There was a Fred Astaire and Leslie Caron musical Daddy Long-Legs taken roughly from the book by Jean Webster. I love musicals, and as many as I have seen, I haven’t seen this one from 1955 . I don’t know how I could have missed it, but yet I have. Seeing the title on the DIRECT TV menu put it in my mind, so this past weekend, I chose that horse to win the Kentucky Derby. Probably not the best of methods to choose a Derby winner, as Daddy Long Legs came in dead last, but with great memories.
The Original or the Sequel?
My first Webster book was my grandmother’s copy of Just Patty, which reminded me of the Five Little Pepper books when Polly was a young lady.
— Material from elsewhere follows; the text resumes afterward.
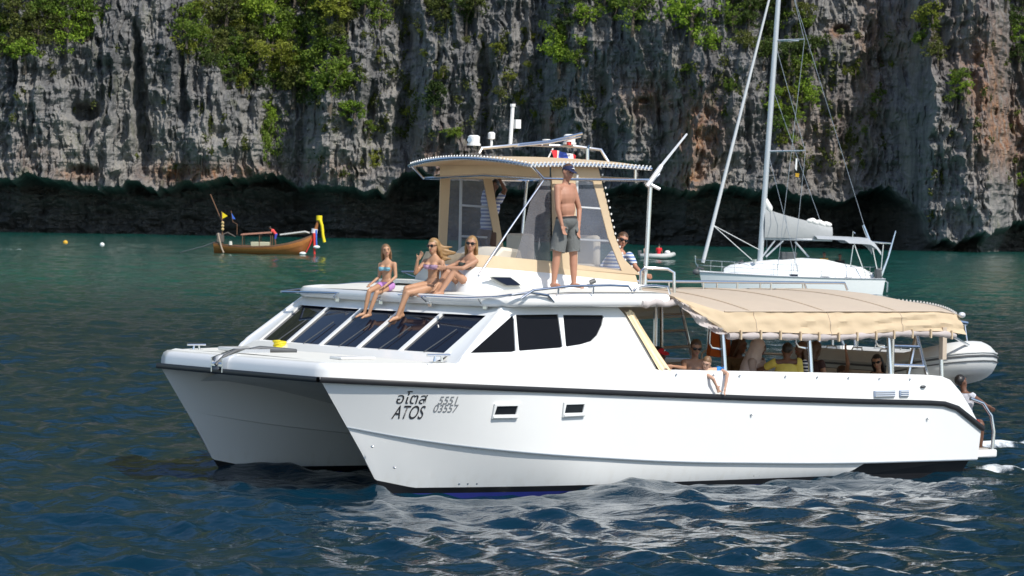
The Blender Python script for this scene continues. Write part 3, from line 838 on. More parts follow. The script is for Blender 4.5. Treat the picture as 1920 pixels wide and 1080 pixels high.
# foredeck hatch lids, cleats, anchor roller
hb = MB(); hb.box((-.35, 2.85, 1.80), (.62, .75, .05)); hb.build('hatch_lid', WHITE, fore, bevel=.015)
hb = MB(); hb.box((-.15, .55, 1.775), (.55, .30, .035)); hb.build('hatch_lid', WHITE, fore, bevel=.01)
def cleat(a, y, z, s=1.0, par=None, rot=0):
    k = MB()
    k.tube([(a - .15 * s, y, z + .075 * s), (a + .15 * s, y, z + .075 * s)], .014 * s, 8)
    for q in (-.05, .05):
        k.tube([(a + q * s, y, z - .005), (a + q * .8 * s, y, z + .075 * s)], [.02 * s, .012 * s], 8)
    k.box((a, y, z + .004), (.2 * s, .05 * s, .012))
    return k.build('cleat', STEEL, par or fore, True)
cleat(.55, -.48, 1.755, 1.25)
cleat(-.6, 3.9, 1.745, 1.0)
ro = MB()
ro.slab([(-1.12, 2.33, 1.50), (-1.12, 2.33, 1.70), (-.75, 2.33, 1.82), (-.35, 2.33, 1.82), (-.35, 2.33, 1.72), (-.85, 2.33, 1.66)], (0, .03, 0))
ro.slab([(-1.12, 2.61, 1.50), (-1.12, 2.61, 1.70), (-.75, 2.61, 1.82), (-.35, 2.61, 1.82), (-.35, 2.61, 1.72), (-.85, 2.61, 1.66)], (0, .03, 0))
ro.tube([(-1.08, 2.34, 1.60), (-1.08, 2.62, 1.60)], .05, 10)
ank = ro.build('anchor_roller', STEEL, cat_)
sh = MB()
sh.tube([(-1.14, 2.48, 1.60), (-1.0, 2.48, 1.72), (-.8, 2.48, 1.80), (-.5, 2.48, 1.80)], .028, 8)
sh.slab([(-1.15, 2.40, 1.54), (-1.11, 2.48, 1.63), (-1.15, 2.56, 1.54)], (.03, 0, .02))
sh.build('anchor', DGREY, ank, True)
mo = MB(); mo.tube([(-.6, 2.46, 1.80), (-.45, 2.44, 1.82), (-.1, 2.38, 1.80), (.1, 2.35, 1.79)], [.035, .045, .04, .03], 10)
mo.build('windlass', DGREY, ank, bevel=.02)
# black rubbing strake
def strake(pts, h=.075, d=.045):
    M = MB(); rows = []
    for i, p in enumerate(pts):
        a = Vector(pts[max(i - 1, 0)]); b_ = Vector(pts[min(i + 1, len(pts) - 1)])
        t = (b_ - a); t2 = Vector((t.x, t.y, 0)).normalized() if Vector((t.x, t.y, 0)).length > 1e-6 else Vector((1, 0, 0))
        nrm = Vector((t2.y, -t2.x, 0)) * SG
        up_ = nrm.cross(t.normalized()); up_ = up_ if up_.z > 0 else -up_
        c0 = Vector(p)
        rows.append([c0 - nrm * .012 - up_ * h / 2, c0 + nrm * d * .8 - up_ * h / 2, c0 + nrm * d - up_ * h * .25, c0 + nrm * d + up_ * h * .25, c0 + nrm * d * .8 + up_ * h / 2, c0 - nrm * .012 + up_ * h / 2])
    M.grid(rows, closed_u=True)
    return M
SG = 1
near = [(a, -w, z) for a, w, z in level(zr, .86, a_stem(1.514), 10.22, 2.1, 2.7)]
strake(near).build('rubbing_strake', BLACKRUB, cat_, True)
SG = 1
strake([(-1.04 - .03 * math.sin(math.pi * t / 20), lerp(0, CB, t / 20), 1.514) for t in range(20, -1, -1)]).build('rubbing_strake', BLACKRUB, cat_, True)
SG = -1
strake([(a, CB + w, z) for a, w, z in level(zr, .86, a_stem(1.514), 10.22, 2.1, 2.7)]).build('rubbing_strake', BLACKRUB, cat_, True)

# bulwarks beside cabin and cockpit
for sd, yb in ((-1, 0.0), (1, CB)):
    bw = MB(); rows = []
    aa = [lerp(.3, 9.4, i / 40) for i in range(41)] + [9.5, 9.6, 9.7, 9.8, 9.9, 10.0, 10.1, 10.21]
    for a in aa:
        w = wr(a); z0 = zr(a); z1 = max(zg(a), z0 + .02); k = min(1, max(0, (a - .3) / .8))
        th = .10
        rows.append([(a, yb + sd * w, z0), (a, yb + sd * (w - .012), lerp(z0, z1, .6)), (a, yb + sd * (w - .03), z1 - .03), (a, yb + sd * (w - .06), z1), (a, yb + sd * (w - .06 - th), z1), (a, yb + sd * (w - .09 - th), z1 - .03), (a, yb + sd * (w - .09 - th), lerp(z0 - .02, .6, min(1, max(0, (a - 3.4) / .8))) if z0 > .6 else z0)])
    bw.grid(rows)
    bw.build('bulwark', WHITE, cat_, 50)
# vents, bolts on the near bulwark
for a0_, a1_ in ((8.03, 8.44), (8.53, 8.71)):
    v = MB(); y_ = -.875
    v.box(((a0_ + a1_) / 2, y_ + .008, 1.235), (a1_ - a0_, .03, .095))
    vo = v.build('vent', mat('vent_grey', (.30, .36, .47), .5), cat_, bevel=.006)
    for q in range(3):
        s_ = MB(); s_.box(((a0_ + a1_) / 2, y_ - .012, 1.205 + q * .03), (a1_ - a0_ - .03, .014, .012)); s_.build('louvre', ALU, vo)
sc_ = MB()
for px_ in (4.35, 5.02, 5.5, 6.35, 6.95, 7.55, 8.15, 8.75):
    sc_.ell((px_, -.853, zg(px_) - .06), .016, .02, .016, 8, 5)
sc_.build('stud', STEEL, cat_, True)
for p_ in ((9.0, 1.33), (.98, 1.61)):
    cf = MB(); cf.ell((p_[0], -I(p_[0], [-1, .3, 1, 2], [.0, .55, .68, .8]) - .02 if p_[0] < 3 else -.862, p_[1]), .055, .03, .022, 10, 6); cf.build('fairlead', DGREY, cat_, True)

# stern platforms, steps and handrails
for yb in (0.0, CB):
    sp_ = MB()
    sp_.slab([(10.1, yb - .82, .245), (10.58, yb - .80, .245), (10.66, yb - .70, .245), (10.66, yb + .70, .245), (10.58, yb + .80, .245), (10.1, yb + .82, .245)], (0, 0, .115))
    so = sp_.build('swim_platform', WHITE, cat_, bevel=.02)
    tk = MB()
    for q in range(9):
        t_ = MB(); t_.box((10.38, yb - .56 + q * .14, .366), (.44, .11, .012)); t_.build('deck_plank', mat('grey_teak', (.34, .31, .28), .8, var=.2) if q == 0 and yb == 0 else bpy.data.materials['grey_teak'], so)
    for q in range(3):
        st = MB(); st.box((10.02 - q * .28, yb, .42 + q * .27), (.32, 1.3, .12)); st.box((10.06 - q * .28, yb, .42 + q * .27 - .16), (.03, 1.3, .22)); st.build('step', WHITE, cat_, bevel=.02)
hr = MB()
hr.tube([(10.60, -.68, .36), (10.62, -.68, .62), (10.58, -.66, .86), (10.44, -.62, 1.05), (10.2, -.6, 1.12)], .028, 10)
hr.build('stern_handrail', STEEL, cat_, True)
hr = MB(); hr.tube([(10.56, .62, .36), (10.58, .62, .8), (10.45, .62, 1.05), (10.1, .62, 1.15), (9.9, .62, .9)], .022, 8); hr.build('stern_handrail', STEEL, cat_, True)

# cockpit: sole, aft wall, benches, table
ck = MB(); ck.box((6.7, CC, .76), (6.2, CB + .9, .06)); ck.build('cockpit_sole', CREAM, cat_)
aw = MB(); aw.box((9.72, CC, 1.08), (.08, CB - 1.0, .70)); aw.build('cockpit_aft_wall', WHITE, cat_)
for (a0_, a1_, y0_, y1_) in ((5.2, 9.2, -.60, -.15), (5.2, 9.2, CB + .15, CB + .60), (9.2, 9.66, .2, CB - .2)):
    be = MB(); be.box(((a0_ + a1_) / 2, (y0_ + y1_) / 2, .98), (a1_ - a0_, y1_ - y0_, .40)); bo = be.build('bench', WHITE, cat_, bevel=.02)
    cu = MB(); cu.box(((a0_ + a1_) / 2, (y0_ + y1_) / 2, 1.22), (a1_ - a0_ - .04, y1_ - y0_ - .02, .09)); cu.build('cushion', CUSHION, bo, bevel=.03)
br = MB(); br.box((9.63, 1.5, 1.36), (.08, 2.2, .22)); br.build('bench_back', CUSHION, cat_, bevel=.03)
rl = MB(); rl.tube([(7.6, 2.6, 1.3), (7.6, 2.6, 1.68), (7.66, 2.6, 1.72), (9.2, 2.6, 1.66), (9.3, 2.6, 1.60), (9.3, 2.6, 1.3)], .022, 8); rl.build('cockpit_rail', STEEL, cat_, True)

# ---- cabin
SIDEGLASS = mat('side_glass', (.008, .008, .009), .06, var=.1, spec=.15)
def fy(z): return -.78 + (z - 1.62) * .4
def fy2(a, z): return max(fy(z), -(wr(a) - .05))
def fp(p): return (p[0], fy2(p[0], p[2]), p[2])
cabin = empty('cabin'); cabin.parent = cat_
OUT = [(.66, 1.70), (.84, 1.88), (1.62, 2.49), (3.62, 2.49), (3.78, 2.30), (4.02, 1.75), (4.08, 1.58), (2.4, 1.58), (1.0, 1.60)]
w1 = [(0.939, -0.675, 1.882), (1.773, -0.476, 2.38), (1.784, -0.5, 2.319), (1.699, -0.666, 1.904), (1.633, -0.672, 1.89)]
w2 = [(1.833, -0.473, 2.387), (2.552, -0.471, 2.393), (2.51, -0.646, 1.956), (2.478, -0.651, 1.942), (1.771, -0.666, 1.904), (1.757, -0.661, 1.918)]
w3 = [(2.637, -0.474, 2.385), (3.321, -0.476, 2.381), (3.333, -0.484, 2.359), (3.272, -0.531, 2.242), (3.15, -0.586, 2.104), (3.025, -0.618, 2.025), (2.829, -0.635, 1.983), (2.583, -0.646, 1.955), (2.568, -0.64, 1.97)]
for sd in (0, 1):
    side = MB()
    holes = [[fp(p) for p in w] for w in (w1, w2, w3)]
    o3 = [(a, fy2(a, z), z) for a, z in OUT]
    mir = (lambda p: (p[0], CB - p[1], p[2])) if sd else (lambda p: p)
    side.holed([mir(p) for p in o3], [[mir(p) for p in h] for h in holes], (0, -.05 if sd else .05, .0))
    side.build('cabin_side', WHITE, cabin)
    for h in holes:
        g = MB(); g.poly([mir((p[0], p[1] + .022, p[2])) for p in h]); g.build('side_window', SIDEGLASS, cabin)
def wsa(y, z):
    t = (y - CC) / 2.45
    return (.86 + (z - 1.88) * 1.36) - .20 * (1 - t * t)
WY0, WY1, WZ0, WZ1 = -.36, CB + .36, 1.85, 2.40
edges = [lerp(WY0 + .06, WY1 - .06, i / 5) for i in range(6)]
def wpt(y, z, d=0.0): return (wsa(y, z) + d * .45, y, z - d * .55)
for i in range(5):
    y0_, y1_ = edges[i] + .05, edges[i + 1] - .05
    g = MB(); g.grid([[wpt(lerp(y0_ - .02, y1_ + .02, t / 6), lerp(WZ0 - .01, WZ1 + .03, s_ / 3), .02) for t in range(7)] for s_ in range(4)])
    g.build('windshield_pane', GLASS, cabin, True)
    wp_ = MB()
    ya = lerp(y0_, y1_, .45 if i != 4 else .3)
    wp_.tube([wpt(ya, WZ0 + .0, -.025), wpt(ya - .06, WZ0 + .14, -.02), wpt(ya - .12, WZ0 + .32, -.012)], .008, 5)
    wp_.build('wiper', DGREY, cabin, True)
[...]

I enjoyed it and was on the look out for more books by Webster. Scholastic Books had Daddy-Long-Legs and I was enchanted. At one point, Judy is in college trying valiantly to catch up to the other girls who have such different backgrounds. She starts a voracious remedial reading program in the midst of all her other college courses. Judy wants to do well to justify the trustee’s expenditure of money, she wants to pay it all back, she wants to earn her own way and she craves knowledge. It is a coming of age story still relevant today, especially with the cost of college so incredibly high.
Dear Enemy, on the other hand, takes place after college graduation in a time when most women married without ever going to college much less using what they learned in college to find and keep a job. Sallie does not want to be merely arm candy for a politician and so she takes on job the running of an orphanage nearly on a dare. Again a coming of age story with a great deal of personal growth. Still relavent today, why spend a hundred thousand dollars to graduate from college and never use the knowledge gained?
Daddy-Long-Legs celebrates its 100th anniversary this year, 2012. Dear Enemy, the sequel, was published in 1915. Both books are written in an epistolary style with female protagonists. Both are written describing, at the time, revolutionary ideas about women’s place in society and women’s work.
I recommend them both, but if I had to choose, it would be Dear Enemy. Sequels are not usually the better of the pile, but in this case, that would be my vote. Of course, I still need to find and read the other Patty books which somehow have escaped my purview.